Thoughts on “Fahrenheit 451”

Unlike when I read “Watership Down”, I remembered nothing about “Fahrenheit 451”. Okay, okay, I recognized that Guy Montag was the name of the main character, but that’s about it. I didn’t remember any of the other characters or even the plot points. It was pretty much like reading a book for the first time, other than my knowing that I had read it before.

The first thing that struck me about the book was how evocative it was. It starts with a description of the main character going about his business as a fireman — which, in this book, means that he burns books as all of the houses are fireproof — with a glee and zest for the work that’s quite impressive. The way it’s written is such that we really feel that we are seeing his inner thoughts and that this is who he really is. This sort of descriptiveness carries on for the rest of the work, but what’s unfortunate is that this event doesn’t really play out for the rest of the book. We don’t see Montag gradually move away from being a dedicated fireman to questioning the idea of it to rebelling. He seems to be at least somewhat of a rebel from the start, and might well have been much more of a rebel than he seemed at the beginning (one or two books) the entire time. So the initial euphoric reaction to book burning drops out pretty quickly, making it an evocative but ultimately somewhat pointless scene.
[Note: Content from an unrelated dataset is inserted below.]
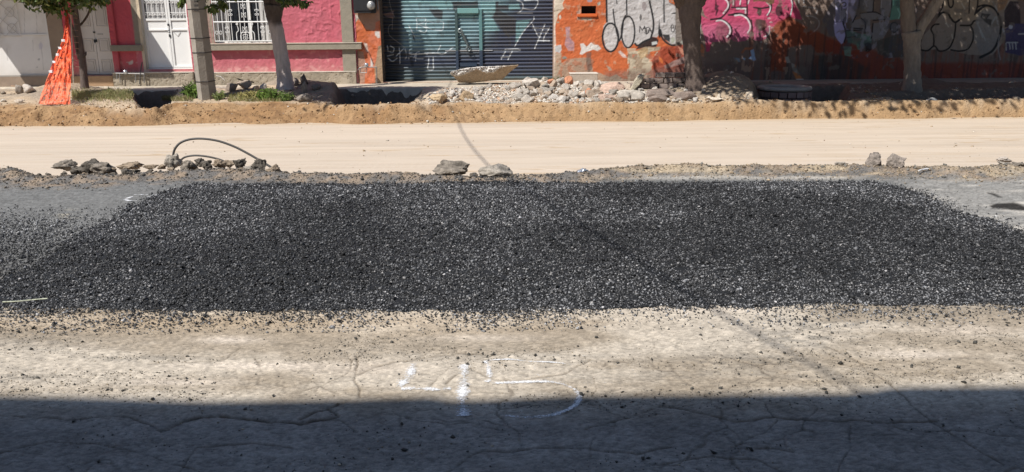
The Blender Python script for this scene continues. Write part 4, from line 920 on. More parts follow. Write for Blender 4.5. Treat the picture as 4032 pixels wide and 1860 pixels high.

That’s a common failing in the book, it seems to me. What’s really interesting about it is the backstory and how that produced the world we have, as well as the details of the world. What isn’t interesting are, in fact, the details of Guy Montag’s story and how he goes about joining with those who preserve books. In short, the action scenes and the main plot aren’t all that interesting, but the world that Bradbury creates is interesting. Thus, when the book gets around to moving the plot and doing the action the book gets dull, and when it stops to dump exposition on us that’s when it’s the most interesting. That’s not normally how books work.

The book strikes me as being similar in style and tone to “The Status Civilization”, except Sheckley’s action scenes are more interesting, and Bradbury’s exposition is a little better done and so seems less artificial. I prefer “The Status Civilization”, however.

Ultimately, there’s a reason the book is a classic, as the evocative writing and the excellent worldbuilding make it well worth reading even if the plot and action are a little weak. I’m not likely to rush to read it again, but it’s certainly going to be an option at some point in the future.